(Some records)
........
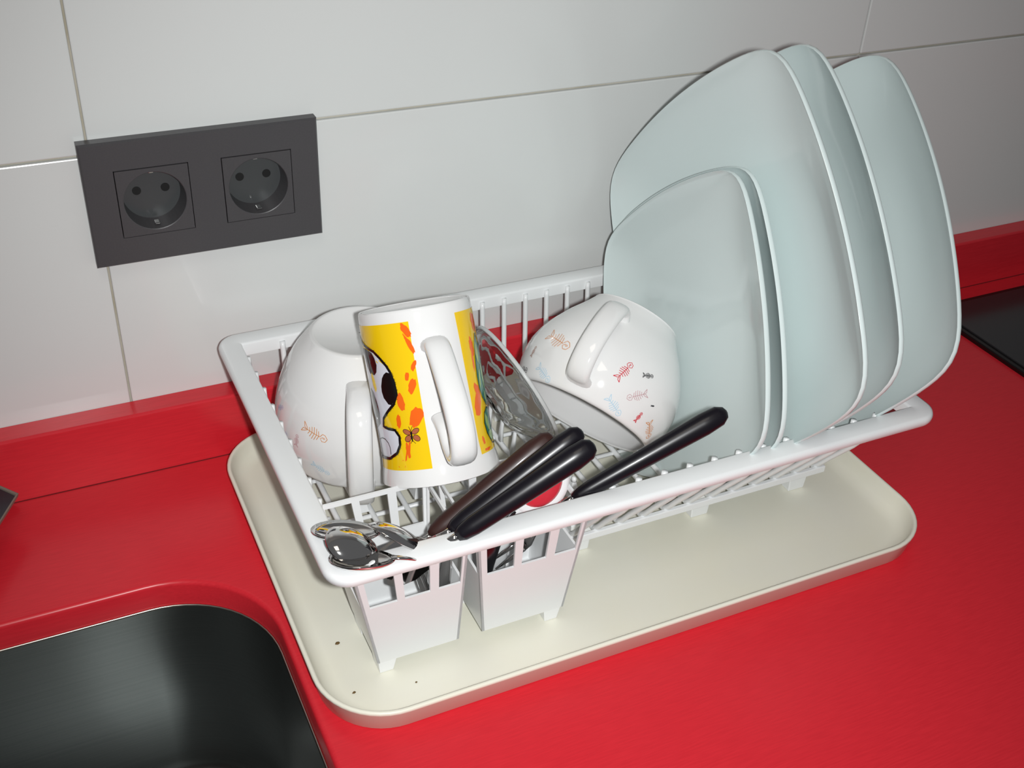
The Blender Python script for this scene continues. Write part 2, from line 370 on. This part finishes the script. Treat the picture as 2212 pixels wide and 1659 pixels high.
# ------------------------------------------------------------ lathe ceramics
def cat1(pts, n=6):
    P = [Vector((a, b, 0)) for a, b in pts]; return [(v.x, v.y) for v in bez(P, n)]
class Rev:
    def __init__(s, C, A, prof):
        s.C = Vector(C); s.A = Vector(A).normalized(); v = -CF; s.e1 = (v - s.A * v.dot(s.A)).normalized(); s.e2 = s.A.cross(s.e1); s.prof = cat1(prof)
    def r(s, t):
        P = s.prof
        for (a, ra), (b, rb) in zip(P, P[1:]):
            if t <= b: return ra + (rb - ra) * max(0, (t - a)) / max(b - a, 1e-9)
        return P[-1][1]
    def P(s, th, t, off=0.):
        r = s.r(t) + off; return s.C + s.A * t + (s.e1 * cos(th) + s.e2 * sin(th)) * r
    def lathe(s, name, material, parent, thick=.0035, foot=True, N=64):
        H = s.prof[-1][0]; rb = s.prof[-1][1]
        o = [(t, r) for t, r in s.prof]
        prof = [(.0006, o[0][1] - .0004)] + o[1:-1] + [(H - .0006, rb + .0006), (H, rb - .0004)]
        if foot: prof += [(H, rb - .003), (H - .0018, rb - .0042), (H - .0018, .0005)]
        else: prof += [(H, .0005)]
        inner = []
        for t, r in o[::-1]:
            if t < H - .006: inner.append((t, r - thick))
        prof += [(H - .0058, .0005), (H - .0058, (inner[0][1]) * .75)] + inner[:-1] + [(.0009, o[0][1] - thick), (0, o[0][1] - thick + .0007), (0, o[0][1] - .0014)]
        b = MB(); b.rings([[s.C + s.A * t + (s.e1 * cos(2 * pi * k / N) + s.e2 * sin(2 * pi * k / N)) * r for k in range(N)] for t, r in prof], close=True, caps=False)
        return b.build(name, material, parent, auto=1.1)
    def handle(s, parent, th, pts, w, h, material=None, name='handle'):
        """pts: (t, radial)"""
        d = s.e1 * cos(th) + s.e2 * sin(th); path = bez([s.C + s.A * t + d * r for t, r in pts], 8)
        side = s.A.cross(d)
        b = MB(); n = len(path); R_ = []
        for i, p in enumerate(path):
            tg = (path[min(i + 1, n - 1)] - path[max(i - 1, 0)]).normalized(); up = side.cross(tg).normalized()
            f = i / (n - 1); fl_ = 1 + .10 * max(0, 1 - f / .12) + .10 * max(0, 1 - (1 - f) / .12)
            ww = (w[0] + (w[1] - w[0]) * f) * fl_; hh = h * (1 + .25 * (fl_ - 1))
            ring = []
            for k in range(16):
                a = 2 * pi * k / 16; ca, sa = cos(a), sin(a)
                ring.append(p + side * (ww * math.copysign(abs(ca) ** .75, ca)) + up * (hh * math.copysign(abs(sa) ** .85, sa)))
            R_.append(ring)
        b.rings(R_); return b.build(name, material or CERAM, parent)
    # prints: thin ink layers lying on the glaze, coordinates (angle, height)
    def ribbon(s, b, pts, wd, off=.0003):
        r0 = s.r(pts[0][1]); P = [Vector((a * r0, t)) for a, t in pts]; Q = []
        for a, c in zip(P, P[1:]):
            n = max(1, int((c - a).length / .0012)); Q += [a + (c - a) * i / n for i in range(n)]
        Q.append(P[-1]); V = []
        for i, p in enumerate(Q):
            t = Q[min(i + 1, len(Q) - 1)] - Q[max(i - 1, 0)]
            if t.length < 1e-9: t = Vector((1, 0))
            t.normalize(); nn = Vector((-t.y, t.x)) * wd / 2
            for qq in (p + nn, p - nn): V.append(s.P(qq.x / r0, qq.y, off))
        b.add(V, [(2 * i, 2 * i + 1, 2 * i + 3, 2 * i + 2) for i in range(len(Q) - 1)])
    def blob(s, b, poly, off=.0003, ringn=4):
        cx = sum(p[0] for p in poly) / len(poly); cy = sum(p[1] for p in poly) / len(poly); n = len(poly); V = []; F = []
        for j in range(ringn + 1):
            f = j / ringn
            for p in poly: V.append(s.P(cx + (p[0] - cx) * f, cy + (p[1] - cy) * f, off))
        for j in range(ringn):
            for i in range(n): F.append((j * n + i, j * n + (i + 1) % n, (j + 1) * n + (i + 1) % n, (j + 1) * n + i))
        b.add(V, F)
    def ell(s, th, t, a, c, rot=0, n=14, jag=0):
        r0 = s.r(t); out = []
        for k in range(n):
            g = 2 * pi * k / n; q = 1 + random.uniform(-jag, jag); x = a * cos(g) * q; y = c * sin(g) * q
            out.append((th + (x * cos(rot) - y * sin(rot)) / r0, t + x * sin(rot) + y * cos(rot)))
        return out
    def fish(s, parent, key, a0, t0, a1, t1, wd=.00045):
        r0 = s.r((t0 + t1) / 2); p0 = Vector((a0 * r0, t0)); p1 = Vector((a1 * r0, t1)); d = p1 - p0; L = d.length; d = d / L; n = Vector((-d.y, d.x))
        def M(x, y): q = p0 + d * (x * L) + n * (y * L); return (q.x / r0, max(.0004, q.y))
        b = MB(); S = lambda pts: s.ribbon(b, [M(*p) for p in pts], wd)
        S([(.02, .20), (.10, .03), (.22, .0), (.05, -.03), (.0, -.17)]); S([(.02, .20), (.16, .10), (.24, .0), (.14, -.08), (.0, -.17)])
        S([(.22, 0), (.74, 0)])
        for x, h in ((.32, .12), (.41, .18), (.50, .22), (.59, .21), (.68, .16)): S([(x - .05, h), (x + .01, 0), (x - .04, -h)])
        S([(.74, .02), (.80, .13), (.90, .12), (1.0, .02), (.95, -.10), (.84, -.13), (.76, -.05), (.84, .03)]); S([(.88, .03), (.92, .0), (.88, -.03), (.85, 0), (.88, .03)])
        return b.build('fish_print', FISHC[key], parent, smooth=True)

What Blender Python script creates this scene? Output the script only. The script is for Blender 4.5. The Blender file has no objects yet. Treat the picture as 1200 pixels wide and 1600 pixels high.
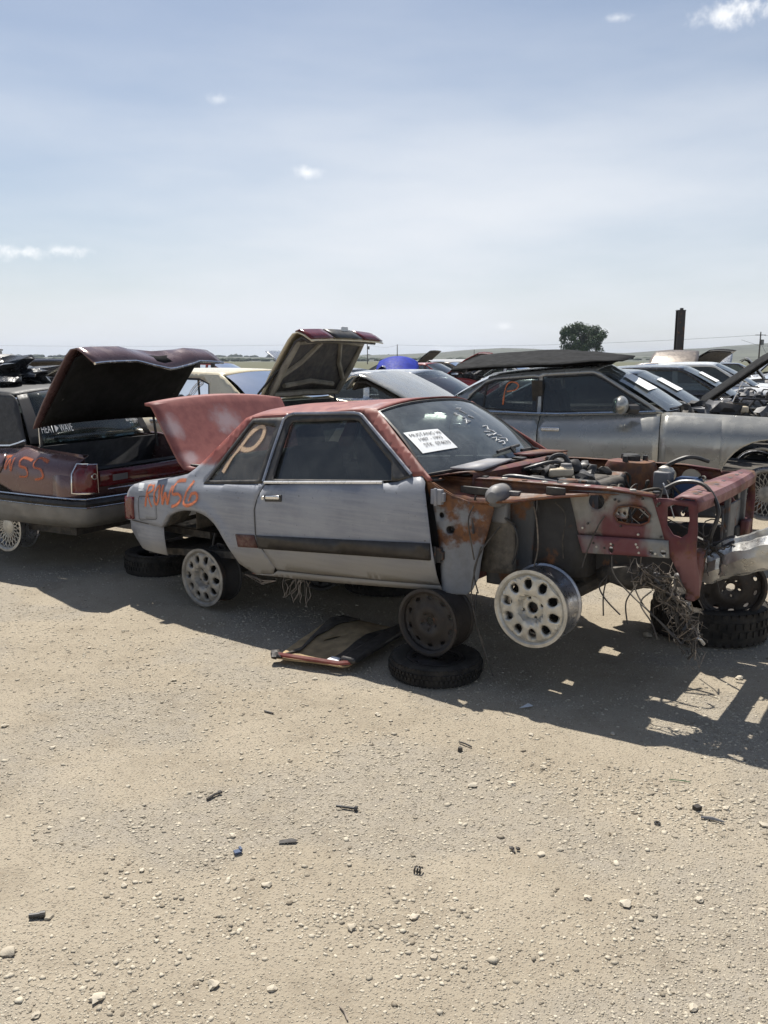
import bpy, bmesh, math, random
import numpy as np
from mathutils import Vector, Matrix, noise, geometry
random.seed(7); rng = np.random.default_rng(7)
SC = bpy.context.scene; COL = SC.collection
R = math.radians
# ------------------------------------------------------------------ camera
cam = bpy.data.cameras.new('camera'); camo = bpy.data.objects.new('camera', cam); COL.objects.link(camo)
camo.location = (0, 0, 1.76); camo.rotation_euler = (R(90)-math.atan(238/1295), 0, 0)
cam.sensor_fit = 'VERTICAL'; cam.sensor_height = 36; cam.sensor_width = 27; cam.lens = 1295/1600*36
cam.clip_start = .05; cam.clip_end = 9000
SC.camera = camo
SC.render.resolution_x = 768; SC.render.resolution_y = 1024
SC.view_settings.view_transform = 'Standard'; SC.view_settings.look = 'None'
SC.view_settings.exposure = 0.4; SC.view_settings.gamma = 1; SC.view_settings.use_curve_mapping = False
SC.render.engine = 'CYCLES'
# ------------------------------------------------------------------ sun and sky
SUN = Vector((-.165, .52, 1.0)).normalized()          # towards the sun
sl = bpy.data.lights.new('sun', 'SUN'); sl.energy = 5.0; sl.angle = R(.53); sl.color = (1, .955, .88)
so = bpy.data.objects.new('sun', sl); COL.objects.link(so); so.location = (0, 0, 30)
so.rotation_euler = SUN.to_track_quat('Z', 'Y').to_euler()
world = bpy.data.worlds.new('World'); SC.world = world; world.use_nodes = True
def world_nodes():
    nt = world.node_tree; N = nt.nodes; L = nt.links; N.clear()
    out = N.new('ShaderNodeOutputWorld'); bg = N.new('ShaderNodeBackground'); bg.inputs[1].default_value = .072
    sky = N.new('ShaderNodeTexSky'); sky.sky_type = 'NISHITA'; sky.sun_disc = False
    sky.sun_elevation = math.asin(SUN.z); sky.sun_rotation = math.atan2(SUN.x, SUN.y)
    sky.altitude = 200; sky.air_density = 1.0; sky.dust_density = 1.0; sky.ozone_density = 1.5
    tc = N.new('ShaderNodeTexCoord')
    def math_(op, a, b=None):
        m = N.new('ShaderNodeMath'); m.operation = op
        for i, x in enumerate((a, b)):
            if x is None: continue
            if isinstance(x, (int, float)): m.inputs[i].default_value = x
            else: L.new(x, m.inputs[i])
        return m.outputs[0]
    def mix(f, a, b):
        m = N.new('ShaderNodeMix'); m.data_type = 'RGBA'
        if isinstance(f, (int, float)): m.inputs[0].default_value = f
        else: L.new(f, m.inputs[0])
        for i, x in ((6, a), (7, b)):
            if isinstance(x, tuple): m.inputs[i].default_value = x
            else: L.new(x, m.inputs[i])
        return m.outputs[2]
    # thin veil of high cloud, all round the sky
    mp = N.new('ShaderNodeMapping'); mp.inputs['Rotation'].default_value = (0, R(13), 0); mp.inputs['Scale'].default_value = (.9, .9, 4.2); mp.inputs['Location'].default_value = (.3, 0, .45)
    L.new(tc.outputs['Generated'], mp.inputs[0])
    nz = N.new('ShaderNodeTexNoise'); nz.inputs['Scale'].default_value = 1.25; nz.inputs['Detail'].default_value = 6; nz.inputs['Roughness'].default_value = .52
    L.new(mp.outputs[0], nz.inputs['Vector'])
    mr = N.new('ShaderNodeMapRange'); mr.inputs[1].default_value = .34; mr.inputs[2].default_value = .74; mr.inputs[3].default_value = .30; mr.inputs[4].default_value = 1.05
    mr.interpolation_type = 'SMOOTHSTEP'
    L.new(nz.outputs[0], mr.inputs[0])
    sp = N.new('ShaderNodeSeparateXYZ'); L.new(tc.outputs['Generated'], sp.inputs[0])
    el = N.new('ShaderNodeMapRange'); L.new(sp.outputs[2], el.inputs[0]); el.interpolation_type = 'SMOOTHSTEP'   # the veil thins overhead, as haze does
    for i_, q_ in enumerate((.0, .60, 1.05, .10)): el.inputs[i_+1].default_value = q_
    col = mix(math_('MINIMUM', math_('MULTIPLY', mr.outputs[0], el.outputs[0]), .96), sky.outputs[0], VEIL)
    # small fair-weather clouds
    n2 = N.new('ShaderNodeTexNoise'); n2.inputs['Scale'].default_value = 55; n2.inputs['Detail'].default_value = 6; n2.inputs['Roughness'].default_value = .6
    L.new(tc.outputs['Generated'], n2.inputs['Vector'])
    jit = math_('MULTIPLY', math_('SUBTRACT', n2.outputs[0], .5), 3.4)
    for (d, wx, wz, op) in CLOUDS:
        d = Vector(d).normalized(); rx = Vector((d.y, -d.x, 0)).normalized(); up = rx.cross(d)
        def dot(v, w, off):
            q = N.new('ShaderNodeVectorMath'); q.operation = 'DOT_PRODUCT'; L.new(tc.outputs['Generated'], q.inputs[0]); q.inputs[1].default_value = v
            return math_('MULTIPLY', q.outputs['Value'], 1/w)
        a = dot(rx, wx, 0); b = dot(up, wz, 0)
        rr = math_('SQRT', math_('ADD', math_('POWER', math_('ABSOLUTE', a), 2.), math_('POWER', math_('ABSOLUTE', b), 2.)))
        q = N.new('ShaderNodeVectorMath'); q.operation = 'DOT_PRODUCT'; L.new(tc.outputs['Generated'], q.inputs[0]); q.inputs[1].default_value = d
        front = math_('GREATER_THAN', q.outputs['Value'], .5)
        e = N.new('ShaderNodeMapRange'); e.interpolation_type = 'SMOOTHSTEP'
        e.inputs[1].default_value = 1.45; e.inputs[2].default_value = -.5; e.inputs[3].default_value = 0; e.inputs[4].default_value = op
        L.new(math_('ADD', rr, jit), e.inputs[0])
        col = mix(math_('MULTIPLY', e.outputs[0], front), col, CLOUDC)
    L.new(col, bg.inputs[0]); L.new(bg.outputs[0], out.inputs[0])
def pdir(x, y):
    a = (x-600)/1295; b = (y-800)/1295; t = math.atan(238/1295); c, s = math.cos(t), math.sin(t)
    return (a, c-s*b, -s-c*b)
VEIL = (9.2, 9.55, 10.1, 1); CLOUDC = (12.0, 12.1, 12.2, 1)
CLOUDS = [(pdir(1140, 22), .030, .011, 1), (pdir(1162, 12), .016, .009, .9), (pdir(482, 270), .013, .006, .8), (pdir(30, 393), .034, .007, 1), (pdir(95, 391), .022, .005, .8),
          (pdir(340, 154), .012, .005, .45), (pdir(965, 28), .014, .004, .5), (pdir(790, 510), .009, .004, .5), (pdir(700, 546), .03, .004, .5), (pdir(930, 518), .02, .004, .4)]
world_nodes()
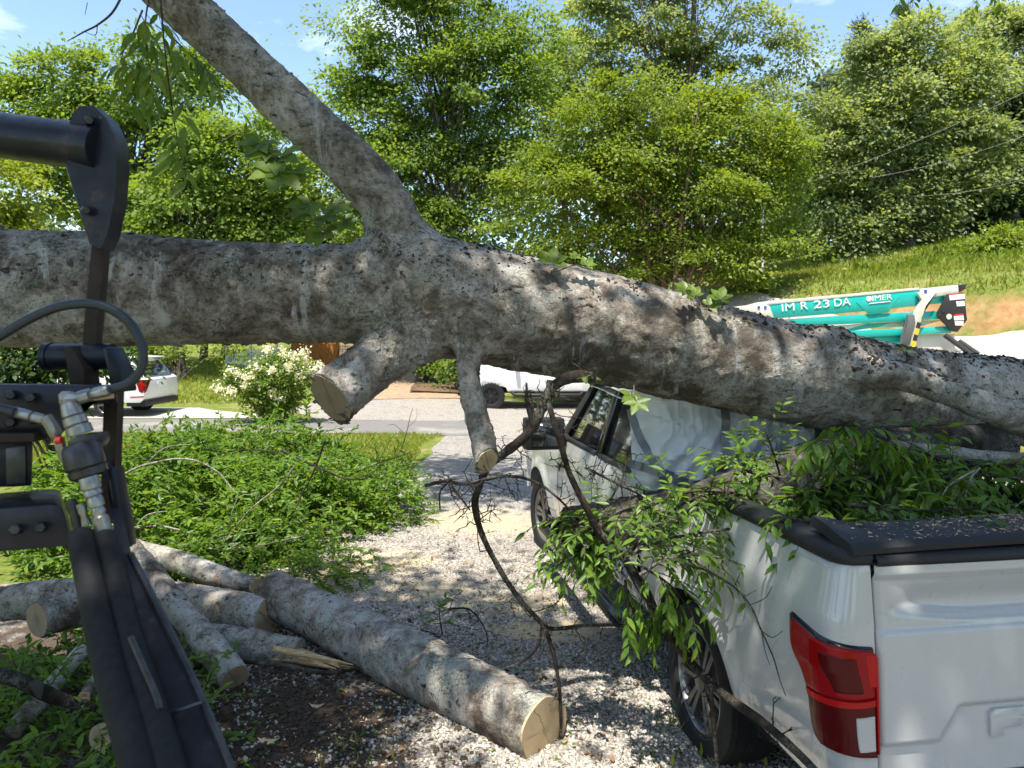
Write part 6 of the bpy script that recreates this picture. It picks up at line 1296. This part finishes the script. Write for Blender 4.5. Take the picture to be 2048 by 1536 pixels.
........
> [Objective] Identify the lines that hold the word "Treat". Copy every one of them.

> [Solution below]
The Blender Python script for this scene continues. Write part 2, from line 370 on. This part finishes the script. Treat the picture as 2212 pixels wide and 1659 pixels high.
What Blender Python script creates this scene? Output the script only. The script is for Blender 4.5. The Blender file has no objects yet. Treat the picture as 1200 pixels wide and 1600 pixels high.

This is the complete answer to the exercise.